The key to developing good reading habits is helping you child create a lot of interaction with the text. These tips should help those school age children who have already learned to read and are now reading books that help them study, for example a history book or a book about science.

Good Reading Habits

Cover Up!
For many kids in elementary school, a page of words begins to blur together and kids can get lost in this haze. See if using an index card placed underneath the line currently being read helps focus their attention.

Use Your Hands
Have your child follow the text with his finger. This promotes the use of tactile learning, for those students who are kinesthetic learners-learners who need touch to optimize their learning curve!

Read Aloud
Have your child read the text out loud. Or, if they're studying in the library or in class, silently mouth the words. This really helps kids who learn best when they hear the material-these kids are auditory learners.

Make Notes in the Margins
Interacting with the text is key to encoding more information. Have your child make notes in the margin. Notes can be ideas on how they'll remember the concepts, definitions to difficult words, drawings or diagrams or the way the text makes them feel. When your child looks back on the text before a test, it will help them remember the material.

Highlighters, Everyone!
Highlighters are the perfect school-age tool! Seriously. Buy a bunch of colorful highlighters. Having three differently colored highlighters allows kids to use a different color for each level of importance. Here's an example of how your child can use highlighters to organize a chapter

blue highlighter: main points of chapter
green highlighter: details that support the main points
yellow highlighter: key terms

This color combination works well since blue sticks out the most; use blue to highlighter the most important information-the main points. The color combination also works well as it follows the rainbow color sequence and therefore is easily understandable in a hierarchical sense.

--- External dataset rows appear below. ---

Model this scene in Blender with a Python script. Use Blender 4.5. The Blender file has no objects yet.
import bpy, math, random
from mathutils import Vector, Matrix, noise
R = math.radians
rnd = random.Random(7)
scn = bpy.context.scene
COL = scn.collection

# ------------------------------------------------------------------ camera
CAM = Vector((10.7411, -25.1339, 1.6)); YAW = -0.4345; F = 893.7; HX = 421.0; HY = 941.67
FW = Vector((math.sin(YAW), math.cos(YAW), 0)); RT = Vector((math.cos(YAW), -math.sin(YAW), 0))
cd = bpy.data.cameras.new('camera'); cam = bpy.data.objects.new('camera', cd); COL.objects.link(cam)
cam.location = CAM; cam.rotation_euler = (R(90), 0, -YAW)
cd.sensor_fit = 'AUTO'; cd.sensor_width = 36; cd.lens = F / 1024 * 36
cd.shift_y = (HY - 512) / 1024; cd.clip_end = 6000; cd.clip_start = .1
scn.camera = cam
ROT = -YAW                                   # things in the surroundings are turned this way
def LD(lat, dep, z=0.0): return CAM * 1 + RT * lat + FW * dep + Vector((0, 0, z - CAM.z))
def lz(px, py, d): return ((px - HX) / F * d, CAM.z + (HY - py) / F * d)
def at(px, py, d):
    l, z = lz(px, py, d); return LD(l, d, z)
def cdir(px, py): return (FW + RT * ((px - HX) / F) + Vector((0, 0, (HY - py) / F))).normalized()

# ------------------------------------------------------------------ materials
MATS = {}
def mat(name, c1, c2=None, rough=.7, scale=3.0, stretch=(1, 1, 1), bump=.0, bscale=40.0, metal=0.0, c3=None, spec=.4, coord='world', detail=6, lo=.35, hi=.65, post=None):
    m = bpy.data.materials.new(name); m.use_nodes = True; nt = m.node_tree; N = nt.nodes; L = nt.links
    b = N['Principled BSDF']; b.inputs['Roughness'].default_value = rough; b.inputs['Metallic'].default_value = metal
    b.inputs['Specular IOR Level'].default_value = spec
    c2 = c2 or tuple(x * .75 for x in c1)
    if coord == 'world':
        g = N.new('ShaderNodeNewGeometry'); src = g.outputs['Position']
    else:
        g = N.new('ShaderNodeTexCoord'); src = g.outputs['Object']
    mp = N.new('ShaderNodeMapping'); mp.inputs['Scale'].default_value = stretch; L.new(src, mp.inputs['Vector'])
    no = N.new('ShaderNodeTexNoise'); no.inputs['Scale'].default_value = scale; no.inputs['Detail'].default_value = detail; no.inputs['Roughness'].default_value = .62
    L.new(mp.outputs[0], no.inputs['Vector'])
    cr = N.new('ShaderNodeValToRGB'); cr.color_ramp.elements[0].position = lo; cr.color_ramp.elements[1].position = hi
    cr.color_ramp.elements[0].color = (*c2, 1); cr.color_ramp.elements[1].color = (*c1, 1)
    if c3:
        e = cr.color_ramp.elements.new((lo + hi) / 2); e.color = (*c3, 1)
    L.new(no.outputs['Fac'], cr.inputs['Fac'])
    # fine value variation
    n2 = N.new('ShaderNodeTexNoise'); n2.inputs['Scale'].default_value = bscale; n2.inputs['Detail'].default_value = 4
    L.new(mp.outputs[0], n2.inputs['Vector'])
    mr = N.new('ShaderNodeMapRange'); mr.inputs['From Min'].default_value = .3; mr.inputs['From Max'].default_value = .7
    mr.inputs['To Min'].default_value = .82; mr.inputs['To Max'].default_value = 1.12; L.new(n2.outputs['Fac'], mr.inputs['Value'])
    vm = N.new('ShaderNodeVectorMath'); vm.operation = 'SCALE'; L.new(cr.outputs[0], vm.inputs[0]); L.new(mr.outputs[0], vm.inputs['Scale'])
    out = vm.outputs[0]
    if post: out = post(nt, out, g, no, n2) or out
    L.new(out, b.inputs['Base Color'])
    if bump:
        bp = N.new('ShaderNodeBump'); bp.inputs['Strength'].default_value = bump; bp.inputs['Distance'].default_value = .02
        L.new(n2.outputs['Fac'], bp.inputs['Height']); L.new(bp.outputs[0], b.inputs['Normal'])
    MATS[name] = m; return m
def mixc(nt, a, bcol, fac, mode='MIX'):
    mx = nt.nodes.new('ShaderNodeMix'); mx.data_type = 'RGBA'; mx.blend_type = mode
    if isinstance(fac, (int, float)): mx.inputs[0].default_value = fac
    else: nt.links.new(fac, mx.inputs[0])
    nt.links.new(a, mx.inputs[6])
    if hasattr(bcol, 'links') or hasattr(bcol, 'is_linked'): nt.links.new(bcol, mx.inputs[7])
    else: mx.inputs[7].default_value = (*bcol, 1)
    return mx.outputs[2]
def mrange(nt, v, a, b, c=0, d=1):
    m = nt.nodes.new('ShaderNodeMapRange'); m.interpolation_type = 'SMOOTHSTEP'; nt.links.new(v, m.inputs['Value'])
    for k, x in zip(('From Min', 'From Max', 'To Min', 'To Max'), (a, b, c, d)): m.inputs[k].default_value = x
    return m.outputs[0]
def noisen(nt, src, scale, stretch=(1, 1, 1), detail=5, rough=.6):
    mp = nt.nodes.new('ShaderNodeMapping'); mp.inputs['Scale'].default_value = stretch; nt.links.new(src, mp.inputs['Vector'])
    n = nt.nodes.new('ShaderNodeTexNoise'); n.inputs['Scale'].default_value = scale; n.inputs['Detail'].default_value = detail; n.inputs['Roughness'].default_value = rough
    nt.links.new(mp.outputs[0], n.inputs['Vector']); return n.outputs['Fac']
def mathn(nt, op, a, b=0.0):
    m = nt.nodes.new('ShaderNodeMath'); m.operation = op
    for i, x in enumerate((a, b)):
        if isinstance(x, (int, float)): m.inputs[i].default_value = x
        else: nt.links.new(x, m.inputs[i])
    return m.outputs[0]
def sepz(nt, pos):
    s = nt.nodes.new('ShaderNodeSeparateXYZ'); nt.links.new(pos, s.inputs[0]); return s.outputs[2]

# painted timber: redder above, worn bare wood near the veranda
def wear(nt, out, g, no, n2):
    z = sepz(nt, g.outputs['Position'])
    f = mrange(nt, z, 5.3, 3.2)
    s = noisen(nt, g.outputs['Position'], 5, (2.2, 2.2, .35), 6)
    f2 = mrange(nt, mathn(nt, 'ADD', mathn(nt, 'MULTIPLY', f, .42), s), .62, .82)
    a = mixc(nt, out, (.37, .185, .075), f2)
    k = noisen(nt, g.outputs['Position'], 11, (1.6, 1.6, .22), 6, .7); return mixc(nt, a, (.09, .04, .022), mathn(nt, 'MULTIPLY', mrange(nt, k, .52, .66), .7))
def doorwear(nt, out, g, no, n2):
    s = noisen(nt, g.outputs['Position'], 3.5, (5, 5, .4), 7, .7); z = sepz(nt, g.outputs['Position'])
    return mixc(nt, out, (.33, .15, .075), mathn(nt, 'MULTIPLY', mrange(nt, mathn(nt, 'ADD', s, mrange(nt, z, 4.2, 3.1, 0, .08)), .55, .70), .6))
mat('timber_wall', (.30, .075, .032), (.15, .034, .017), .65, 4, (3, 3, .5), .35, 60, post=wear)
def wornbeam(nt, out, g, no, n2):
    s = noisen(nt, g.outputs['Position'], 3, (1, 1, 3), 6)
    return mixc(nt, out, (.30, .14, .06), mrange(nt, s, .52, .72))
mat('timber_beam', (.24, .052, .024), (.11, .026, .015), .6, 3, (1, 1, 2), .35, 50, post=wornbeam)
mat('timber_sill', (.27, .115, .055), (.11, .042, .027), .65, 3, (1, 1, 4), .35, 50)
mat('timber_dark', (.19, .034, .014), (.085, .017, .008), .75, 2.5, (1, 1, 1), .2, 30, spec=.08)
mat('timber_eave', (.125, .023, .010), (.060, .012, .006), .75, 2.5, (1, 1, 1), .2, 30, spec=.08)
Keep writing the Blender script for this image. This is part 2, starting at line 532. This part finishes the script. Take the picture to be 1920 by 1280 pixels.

Write or Talk Out a Summary
After reading a chunk of material, such as a chapter, have your child either write down or talk to you about the key points of the chapter. Again, if they're an auditory learner, have a discussion about the points of the chapter. If your child is a visual learner, have her draw a diagram of important points. Doing this will solidify the information they have just read!

Use Book Marks or Sticky Notes
Kids can put a sticky note, like the colored plastic sticky flags, to mark each new chapter in a book. It's a good idea to put the notes for earlier chapters towards the top of the page, and have each subsequent chapter note move farther down the left side of the page. Or your child can use it to bookmark important chapter points.

Active Reading
The above tips on developing good reading habits are based on the theory of 'active reading'. Active reading helps a student's comprehension and retention for reading materials. Understanding and remembering what a child reads is instrumental in academic performance, as most of the information they learn in school is read in textbooks. Developing the good habits of active reading will also aid your child in her later academic endeavors! Happy reading!